[Video] TauTona Gold Mine

by on January 5, 2009 at 7:05 am

Another video from our bloggers’ trip to South Africa.

In March 1886, nearly forty years after the California Gold Rush, legend has it that Australian gold miner George Harrison stumbled across a rocky outcrop of gold in what was then the Zuid Afrikaanse Republiek. Says Wikipedia: “Ironically, Harrison is believed to have sold his claim for less than 10 Pounds before leaving the area, and he was never heard from again.”

That 10-pound claim soon transformed into a mining village called Ferreira’s Camp, which today we call Johannesburg.

The above-earth portion of the gold reef (’rand’ in Afrikaans, for which the South African currency was named after) discovered by Harrison has since become the most profitable source of gold ever found on earth. 40% of all gold mined on earth comes from this single reef.

And, as we discovered 3.5 kilometers below ground on our tour of the TauTona gold mine, that gold reef continues pretty far underground.

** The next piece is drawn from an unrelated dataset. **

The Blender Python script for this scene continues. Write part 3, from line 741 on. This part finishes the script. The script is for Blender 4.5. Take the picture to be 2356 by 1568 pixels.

Here’s a video of our tour:

The mine, in fact, is so deep that were it not for the ice cold air conditioning pumped down from above, the temperature would be around 55°C. When electricity outages hit South Africa last year the mine was forced to close down for nearly a week.

I was impressed by the obsessive focus on safety throughout the mine. Still, as John noted even before our trip, being a miner at TauTona remains a dangerous affair. (More than four people die in South African gold mines per week.) During the introductory presentation at the mine we were shown a graph of TauTona’s improving safety record over the past ten years. There was, however, a slight increase in deaths last year. A new part of the mine vulnerable to seismic activity was causing a flurry of ground fall and resulting deaths. The mine executives decided to cease mining there once the death rate reached a certain threshold. Still, I could picture in my mind someone coldly calculating the potential financial profits in one column and the loss of human life in the other.

We were told that, depending on the price of gold over the next couple years, AngloGold Ashanti plans on digging the TauTona Gold Mine even deeper – perhaps all the way to five kilometers beneath earth. The funny thing about economic crises is that they tend to be good for gold mines as investors hurry to exchange weak dollars for solid gold. While the rest of the world slumps, it’s boom time for gold towns like Battle Mountain, Nevada. So, as long as the global currency markets stay weak, expect TauTona Gold Mine to get deeper and deeper.